RECORDS FOR THE EXERCISE:
_ _ _

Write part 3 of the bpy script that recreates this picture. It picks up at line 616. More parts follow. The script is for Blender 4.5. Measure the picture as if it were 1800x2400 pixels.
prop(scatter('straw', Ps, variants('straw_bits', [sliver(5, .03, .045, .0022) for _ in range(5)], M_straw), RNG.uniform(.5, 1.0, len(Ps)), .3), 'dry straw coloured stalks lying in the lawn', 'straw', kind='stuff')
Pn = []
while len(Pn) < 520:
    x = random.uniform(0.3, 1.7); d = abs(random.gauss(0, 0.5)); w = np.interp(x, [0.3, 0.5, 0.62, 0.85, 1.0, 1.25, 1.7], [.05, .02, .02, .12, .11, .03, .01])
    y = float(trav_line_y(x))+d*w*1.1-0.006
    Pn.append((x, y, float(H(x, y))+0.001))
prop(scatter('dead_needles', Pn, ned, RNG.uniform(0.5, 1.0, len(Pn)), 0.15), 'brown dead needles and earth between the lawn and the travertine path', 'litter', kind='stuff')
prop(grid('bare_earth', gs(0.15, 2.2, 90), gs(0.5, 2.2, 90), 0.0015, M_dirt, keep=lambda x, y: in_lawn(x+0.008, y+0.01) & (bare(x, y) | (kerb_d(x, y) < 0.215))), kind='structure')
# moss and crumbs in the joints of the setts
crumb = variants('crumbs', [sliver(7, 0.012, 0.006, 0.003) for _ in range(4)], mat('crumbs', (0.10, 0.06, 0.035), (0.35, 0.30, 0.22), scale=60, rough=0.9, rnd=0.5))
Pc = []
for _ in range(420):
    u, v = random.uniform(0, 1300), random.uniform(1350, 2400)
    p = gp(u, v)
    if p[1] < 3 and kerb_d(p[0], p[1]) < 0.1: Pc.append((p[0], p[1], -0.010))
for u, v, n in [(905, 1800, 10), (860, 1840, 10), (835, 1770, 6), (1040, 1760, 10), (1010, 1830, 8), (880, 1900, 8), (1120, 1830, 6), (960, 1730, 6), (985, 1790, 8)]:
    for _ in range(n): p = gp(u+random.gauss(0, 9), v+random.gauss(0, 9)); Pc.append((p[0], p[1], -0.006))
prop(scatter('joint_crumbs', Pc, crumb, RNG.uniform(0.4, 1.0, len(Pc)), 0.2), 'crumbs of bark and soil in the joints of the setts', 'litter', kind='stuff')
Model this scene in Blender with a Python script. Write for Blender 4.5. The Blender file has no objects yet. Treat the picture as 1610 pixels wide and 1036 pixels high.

_ _ _

EXERCISE DETAILS: Please quote the records above exactly, without skipping a line.

CORRECT RESULT:
Write part 3 of the bpy script that recreates this picture. It picks up at line 616. More parts follow. The script is for Blender 4.5. Measure the picture as if it were 1800x2400 pixels.
prop(scatter('straw', Ps, variants('straw_bits', [sliver(5, .03, .045, .0022) for _ in range(5)], M_straw), RNG.uniform(.5, 1.0, len(Ps)), .3), 'dry straw coloured stalks lying in the lawn', 'straw', kind='stuff')
Pn = []
while len(Pn) < 520:
    x = random.uniform(0.3, 1.7); d = abs(random.gauss(0, 0.5)); w = np.interp(x, [0.3, 0.5, 0.62, 0.85, 1.0, 1.25, 1.7], [.05, .02, .02, .12, .11, .03, .01])
    y = float(trav_line_y(x))+d*w*1.1-0.006
    Pn.append((x, y, float(H(x, y))+0.001))
prop(scatter('dead_needles', Pn, ned, RNG.uniform(0.5, 1.0, len(Pn)), 0.15), 'brown dead needles and earth between the lawn and the travertine path', 'litter', kind='stuff')
prop(grid('bare_earth', gs(0.15, 2.2, 90), gs(0.5, 2.2, 90), 0.0015, M_dirt, keep=lambda x, y: in_lawn(x+0.008, y+0.01) & (bare(x, y) | (kerb_d(x, y) < 0.215))), kind='structure')
# moss and crumbs in the joints of the setts
crumb = variants('crumbs', [sliver(7, 0.012, 0.006, 0.003) for _ in range(4)], mat('crumbs', (0.10, 0.06, 0.035), (0.35, 0.30, 0.22), scale=60, rough=0.9, rnd=0.5))
Pc = []
for _ in range(420):
    u, v = random.uniform(0, 1300), random.uniform(1350, 2400)
    p = gp(u, v)
    if p[1] < 3 and kerb_d(p[0], p[1]) < 0.1: Pc.append((p[0], p[1], -0.010))
for u, v, n in [(905, 1800, 10), (860, 1840, 10), (835, 1770, 6), (1040, 1760, 10), (1010, 1830, 8), (880, 1900, 8), (1120, 1830, 6), (960, 1730, 6), (985, 1790, 8)]:
    for _ in range(n): p = gp(u+random.gauss(0, 9), v+random.gauss(0, 9)); Pc.append((p[0], p[1], -0.006))
prop(scatter('joint_crumbs', Pc, crumb, RNG.uniform(0.4, 1.0, len(Pc)), 0.2), 'crumbs of bark and soil in the joints of the setts', 'litter', kind='stuff')
Model this scene in Blender with a Python script. Write for Blender 4.5. The Blender file has no objects yet. Treat the picture as 1610 pixels wide and 1036 pixels high.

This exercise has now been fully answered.